Which lines run from the first one up to and including the one with "COL = scene.collection"? Print exactly those.

* begin Data provided *

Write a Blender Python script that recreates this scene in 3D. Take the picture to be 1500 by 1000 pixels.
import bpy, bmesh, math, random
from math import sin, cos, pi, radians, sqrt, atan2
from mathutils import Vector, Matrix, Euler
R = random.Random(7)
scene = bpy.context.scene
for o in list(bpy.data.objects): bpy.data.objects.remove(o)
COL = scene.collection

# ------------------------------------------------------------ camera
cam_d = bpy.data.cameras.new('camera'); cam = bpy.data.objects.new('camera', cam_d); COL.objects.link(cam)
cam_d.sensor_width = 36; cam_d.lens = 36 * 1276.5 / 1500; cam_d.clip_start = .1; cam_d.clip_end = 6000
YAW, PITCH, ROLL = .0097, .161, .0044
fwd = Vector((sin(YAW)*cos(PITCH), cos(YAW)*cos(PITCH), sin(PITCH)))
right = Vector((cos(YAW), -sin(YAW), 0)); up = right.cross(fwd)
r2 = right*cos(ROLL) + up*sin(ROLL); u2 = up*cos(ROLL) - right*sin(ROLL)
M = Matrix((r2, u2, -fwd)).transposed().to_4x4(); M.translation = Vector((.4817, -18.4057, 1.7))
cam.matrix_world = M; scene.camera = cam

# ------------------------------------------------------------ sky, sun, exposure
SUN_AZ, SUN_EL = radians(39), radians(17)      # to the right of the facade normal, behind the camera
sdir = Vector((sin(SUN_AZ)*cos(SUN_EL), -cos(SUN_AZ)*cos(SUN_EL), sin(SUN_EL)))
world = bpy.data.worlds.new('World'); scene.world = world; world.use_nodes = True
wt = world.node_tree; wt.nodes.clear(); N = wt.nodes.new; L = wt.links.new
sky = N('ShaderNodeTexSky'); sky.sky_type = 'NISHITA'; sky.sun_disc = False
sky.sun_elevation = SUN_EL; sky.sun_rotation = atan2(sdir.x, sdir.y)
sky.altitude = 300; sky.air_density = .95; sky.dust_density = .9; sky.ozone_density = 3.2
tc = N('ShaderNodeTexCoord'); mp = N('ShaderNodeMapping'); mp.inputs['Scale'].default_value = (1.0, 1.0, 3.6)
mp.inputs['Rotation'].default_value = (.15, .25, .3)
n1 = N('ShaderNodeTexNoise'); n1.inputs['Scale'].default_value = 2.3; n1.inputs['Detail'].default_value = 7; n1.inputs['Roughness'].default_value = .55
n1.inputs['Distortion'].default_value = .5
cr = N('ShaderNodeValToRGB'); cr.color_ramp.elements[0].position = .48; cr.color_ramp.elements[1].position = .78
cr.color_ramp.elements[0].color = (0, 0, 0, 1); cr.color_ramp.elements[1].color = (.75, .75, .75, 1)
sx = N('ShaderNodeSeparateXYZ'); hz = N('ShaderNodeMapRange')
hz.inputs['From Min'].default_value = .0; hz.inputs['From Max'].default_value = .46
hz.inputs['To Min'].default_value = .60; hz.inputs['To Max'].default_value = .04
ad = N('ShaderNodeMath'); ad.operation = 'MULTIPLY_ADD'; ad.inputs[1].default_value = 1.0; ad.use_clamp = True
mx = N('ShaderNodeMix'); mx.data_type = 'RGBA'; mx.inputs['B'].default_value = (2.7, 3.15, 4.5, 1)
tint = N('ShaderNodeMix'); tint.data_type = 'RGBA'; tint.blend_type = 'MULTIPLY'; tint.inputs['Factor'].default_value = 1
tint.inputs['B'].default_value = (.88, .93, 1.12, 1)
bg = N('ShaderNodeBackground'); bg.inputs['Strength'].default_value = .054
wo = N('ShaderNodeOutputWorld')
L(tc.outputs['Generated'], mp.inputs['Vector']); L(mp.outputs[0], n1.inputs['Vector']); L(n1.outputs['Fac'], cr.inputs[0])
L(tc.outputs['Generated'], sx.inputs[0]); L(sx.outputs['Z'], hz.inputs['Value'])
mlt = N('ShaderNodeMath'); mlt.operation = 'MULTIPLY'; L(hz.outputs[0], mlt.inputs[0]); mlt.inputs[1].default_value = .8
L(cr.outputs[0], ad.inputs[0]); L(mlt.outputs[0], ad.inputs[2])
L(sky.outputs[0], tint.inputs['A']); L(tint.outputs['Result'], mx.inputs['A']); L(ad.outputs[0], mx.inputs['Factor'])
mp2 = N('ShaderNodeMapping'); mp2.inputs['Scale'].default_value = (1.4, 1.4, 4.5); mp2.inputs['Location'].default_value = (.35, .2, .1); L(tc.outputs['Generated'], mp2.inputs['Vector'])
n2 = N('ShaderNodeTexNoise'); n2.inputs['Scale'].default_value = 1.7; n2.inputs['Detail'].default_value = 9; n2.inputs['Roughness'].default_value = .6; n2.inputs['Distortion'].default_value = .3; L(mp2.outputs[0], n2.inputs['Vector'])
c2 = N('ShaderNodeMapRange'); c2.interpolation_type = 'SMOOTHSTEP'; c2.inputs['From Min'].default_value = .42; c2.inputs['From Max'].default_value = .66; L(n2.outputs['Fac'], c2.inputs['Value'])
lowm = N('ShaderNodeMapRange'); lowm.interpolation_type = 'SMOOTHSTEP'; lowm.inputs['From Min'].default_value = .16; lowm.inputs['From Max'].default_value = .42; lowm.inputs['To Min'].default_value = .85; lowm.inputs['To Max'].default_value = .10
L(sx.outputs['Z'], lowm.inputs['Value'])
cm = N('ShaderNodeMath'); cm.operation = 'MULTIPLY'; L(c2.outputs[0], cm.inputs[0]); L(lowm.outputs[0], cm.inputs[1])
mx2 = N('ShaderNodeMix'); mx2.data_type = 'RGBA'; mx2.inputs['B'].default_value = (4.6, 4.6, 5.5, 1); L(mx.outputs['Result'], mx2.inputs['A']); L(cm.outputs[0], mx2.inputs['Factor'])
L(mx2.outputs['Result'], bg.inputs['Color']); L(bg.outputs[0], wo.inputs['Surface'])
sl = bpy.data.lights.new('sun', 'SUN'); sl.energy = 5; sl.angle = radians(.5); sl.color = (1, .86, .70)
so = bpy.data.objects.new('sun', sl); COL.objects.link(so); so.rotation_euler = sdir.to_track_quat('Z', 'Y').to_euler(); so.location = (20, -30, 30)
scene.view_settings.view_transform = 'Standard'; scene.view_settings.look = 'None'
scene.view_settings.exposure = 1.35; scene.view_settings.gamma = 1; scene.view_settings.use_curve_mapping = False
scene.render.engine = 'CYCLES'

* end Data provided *

▶ Solution to the exercise:
Write a Blender Python script that recreates this scene in 3D. Take the picture to be 1500 by 1000 pixels.
import bpy, bmesh, math, random
from math import sin, cos, pi, radians, sqrt, atan2
from mathutils import Vector, Matrix, Euler
R = random.Random(7)
scene = bpy.context.scene
for o in list(bpy.data.objects): bpy.data.objects.remove(o)
COL = scene.collection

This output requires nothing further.